[start]

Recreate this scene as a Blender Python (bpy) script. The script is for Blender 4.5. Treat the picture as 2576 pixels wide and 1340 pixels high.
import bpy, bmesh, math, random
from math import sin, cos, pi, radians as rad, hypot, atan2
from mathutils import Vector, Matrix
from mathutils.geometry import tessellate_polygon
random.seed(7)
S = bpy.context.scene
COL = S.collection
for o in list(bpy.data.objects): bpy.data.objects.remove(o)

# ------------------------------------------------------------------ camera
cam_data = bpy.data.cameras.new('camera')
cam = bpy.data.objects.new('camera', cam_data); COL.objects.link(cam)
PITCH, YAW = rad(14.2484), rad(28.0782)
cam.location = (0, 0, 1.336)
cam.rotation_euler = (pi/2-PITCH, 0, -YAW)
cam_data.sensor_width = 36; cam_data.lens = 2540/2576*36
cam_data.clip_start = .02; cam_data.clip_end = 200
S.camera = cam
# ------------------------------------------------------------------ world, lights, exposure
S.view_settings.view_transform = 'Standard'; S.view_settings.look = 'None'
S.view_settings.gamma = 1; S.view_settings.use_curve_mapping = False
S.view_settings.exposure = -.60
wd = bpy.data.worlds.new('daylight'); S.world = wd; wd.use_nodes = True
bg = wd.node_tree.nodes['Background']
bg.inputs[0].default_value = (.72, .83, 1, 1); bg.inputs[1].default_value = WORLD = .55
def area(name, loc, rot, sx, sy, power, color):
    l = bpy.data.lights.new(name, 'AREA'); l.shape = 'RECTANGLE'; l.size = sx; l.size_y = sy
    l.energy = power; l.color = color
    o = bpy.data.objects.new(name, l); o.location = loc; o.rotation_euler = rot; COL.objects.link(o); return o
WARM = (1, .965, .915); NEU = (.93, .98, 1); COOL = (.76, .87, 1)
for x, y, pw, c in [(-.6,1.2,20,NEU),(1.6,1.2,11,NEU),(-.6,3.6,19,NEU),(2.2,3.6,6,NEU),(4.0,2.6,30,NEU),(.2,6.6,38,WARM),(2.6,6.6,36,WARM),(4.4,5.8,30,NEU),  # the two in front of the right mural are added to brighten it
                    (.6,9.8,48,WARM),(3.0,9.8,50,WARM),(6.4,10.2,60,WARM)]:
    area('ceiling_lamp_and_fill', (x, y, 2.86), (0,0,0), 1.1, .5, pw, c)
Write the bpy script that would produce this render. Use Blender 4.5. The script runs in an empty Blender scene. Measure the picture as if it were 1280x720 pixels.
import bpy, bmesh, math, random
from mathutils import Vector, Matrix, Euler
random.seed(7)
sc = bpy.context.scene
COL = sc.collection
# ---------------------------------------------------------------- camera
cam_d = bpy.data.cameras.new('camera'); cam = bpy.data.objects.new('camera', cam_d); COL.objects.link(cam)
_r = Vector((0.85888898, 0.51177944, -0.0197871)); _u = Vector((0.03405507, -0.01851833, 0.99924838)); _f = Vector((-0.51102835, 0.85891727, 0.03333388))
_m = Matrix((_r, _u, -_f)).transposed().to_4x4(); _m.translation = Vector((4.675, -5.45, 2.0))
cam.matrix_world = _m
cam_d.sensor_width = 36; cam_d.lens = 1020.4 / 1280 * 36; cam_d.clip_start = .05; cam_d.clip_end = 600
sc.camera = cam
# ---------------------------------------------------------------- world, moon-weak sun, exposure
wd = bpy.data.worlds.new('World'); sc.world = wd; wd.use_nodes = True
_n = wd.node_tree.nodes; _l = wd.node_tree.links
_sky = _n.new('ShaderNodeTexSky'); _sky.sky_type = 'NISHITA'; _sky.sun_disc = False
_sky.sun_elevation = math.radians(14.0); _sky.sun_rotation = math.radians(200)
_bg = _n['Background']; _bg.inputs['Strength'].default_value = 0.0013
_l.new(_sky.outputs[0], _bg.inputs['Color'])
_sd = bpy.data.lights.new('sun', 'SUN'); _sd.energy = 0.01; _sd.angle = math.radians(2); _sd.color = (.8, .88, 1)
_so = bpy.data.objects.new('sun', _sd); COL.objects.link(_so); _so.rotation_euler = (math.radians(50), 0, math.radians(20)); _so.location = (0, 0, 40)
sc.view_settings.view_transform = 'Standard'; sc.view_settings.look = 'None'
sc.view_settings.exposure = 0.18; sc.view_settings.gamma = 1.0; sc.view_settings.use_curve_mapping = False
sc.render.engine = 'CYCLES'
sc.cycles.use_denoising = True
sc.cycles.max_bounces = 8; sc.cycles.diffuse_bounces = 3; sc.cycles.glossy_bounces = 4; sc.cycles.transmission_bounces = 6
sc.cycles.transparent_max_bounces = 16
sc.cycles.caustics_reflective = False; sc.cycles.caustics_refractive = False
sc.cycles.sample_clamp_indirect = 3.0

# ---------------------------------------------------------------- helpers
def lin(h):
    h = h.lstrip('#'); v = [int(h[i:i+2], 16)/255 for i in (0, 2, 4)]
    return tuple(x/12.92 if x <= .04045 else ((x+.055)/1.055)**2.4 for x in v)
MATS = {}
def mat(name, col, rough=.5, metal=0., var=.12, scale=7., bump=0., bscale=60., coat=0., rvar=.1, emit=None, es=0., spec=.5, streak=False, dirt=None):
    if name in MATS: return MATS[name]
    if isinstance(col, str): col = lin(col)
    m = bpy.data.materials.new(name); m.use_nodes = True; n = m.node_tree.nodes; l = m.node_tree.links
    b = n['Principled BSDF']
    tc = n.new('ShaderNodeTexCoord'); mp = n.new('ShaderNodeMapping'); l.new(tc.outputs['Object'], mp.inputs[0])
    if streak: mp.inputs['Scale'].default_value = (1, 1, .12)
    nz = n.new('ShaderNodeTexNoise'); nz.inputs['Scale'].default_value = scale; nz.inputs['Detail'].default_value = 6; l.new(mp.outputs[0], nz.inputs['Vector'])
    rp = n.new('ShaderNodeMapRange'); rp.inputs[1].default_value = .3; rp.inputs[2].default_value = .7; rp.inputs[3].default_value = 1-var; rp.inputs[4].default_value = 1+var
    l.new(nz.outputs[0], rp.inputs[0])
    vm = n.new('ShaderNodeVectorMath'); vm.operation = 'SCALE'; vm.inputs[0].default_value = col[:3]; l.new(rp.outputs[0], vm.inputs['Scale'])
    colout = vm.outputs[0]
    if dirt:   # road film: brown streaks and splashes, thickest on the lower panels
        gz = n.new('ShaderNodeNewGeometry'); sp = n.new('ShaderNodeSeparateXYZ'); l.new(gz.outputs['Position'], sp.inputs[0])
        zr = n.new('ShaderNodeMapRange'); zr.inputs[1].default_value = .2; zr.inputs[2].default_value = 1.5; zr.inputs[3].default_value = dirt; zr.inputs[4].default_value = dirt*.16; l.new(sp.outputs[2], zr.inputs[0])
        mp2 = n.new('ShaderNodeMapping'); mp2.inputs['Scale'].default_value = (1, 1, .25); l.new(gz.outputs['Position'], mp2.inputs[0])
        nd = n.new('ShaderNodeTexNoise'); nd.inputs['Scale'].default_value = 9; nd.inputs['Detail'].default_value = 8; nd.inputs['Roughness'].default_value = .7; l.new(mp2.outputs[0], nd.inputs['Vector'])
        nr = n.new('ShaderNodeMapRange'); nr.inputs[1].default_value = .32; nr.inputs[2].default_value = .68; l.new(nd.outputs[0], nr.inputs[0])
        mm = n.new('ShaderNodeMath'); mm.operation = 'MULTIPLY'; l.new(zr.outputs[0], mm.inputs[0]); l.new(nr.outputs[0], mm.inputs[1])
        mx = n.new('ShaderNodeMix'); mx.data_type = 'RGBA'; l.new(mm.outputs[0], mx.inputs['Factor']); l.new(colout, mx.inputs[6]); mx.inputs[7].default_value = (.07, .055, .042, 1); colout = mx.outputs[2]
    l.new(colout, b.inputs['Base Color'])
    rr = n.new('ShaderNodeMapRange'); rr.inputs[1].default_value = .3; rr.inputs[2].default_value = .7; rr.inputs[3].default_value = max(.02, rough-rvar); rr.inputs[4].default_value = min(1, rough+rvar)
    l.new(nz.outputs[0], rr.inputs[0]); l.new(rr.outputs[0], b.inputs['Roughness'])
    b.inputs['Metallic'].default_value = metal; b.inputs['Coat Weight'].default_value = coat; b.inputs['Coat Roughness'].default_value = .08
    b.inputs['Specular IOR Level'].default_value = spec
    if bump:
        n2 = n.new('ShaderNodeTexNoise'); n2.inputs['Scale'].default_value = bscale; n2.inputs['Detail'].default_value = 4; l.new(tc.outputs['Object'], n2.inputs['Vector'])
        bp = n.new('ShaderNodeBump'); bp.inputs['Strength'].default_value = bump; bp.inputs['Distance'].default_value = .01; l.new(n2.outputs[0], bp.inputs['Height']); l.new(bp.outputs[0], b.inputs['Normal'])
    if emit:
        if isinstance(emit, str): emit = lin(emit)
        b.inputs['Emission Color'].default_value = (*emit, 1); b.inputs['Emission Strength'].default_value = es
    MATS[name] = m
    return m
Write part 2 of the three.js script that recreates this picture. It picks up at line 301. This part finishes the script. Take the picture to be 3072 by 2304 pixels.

[end]

● Exercise requirements
Return exactly the lines that run from the top of the listing above to the line containing "for o in list(bpy.data.objects): bpy.data.objects.remove(o)", please, keeping both end lines and leaving out everything else.

● Answer to this problem
Recreate this scene as a Blender Python (bpy) script. The script is for Blender 4.5. Treat the picture as 2576 pixels wide and 1340 pixels high.
import bpy, bmesh, math, random
from math import sin, cos, pi, radians as rad, hypot, atan2
from mathutils import Vector, Matrix
from mathutils.geometry import tessellate_polygon
random.seed(7)
S = bpy.context.scene
COL = S.collection
for o in list(bpy.data.objects): bpy.data.objects.remove(o)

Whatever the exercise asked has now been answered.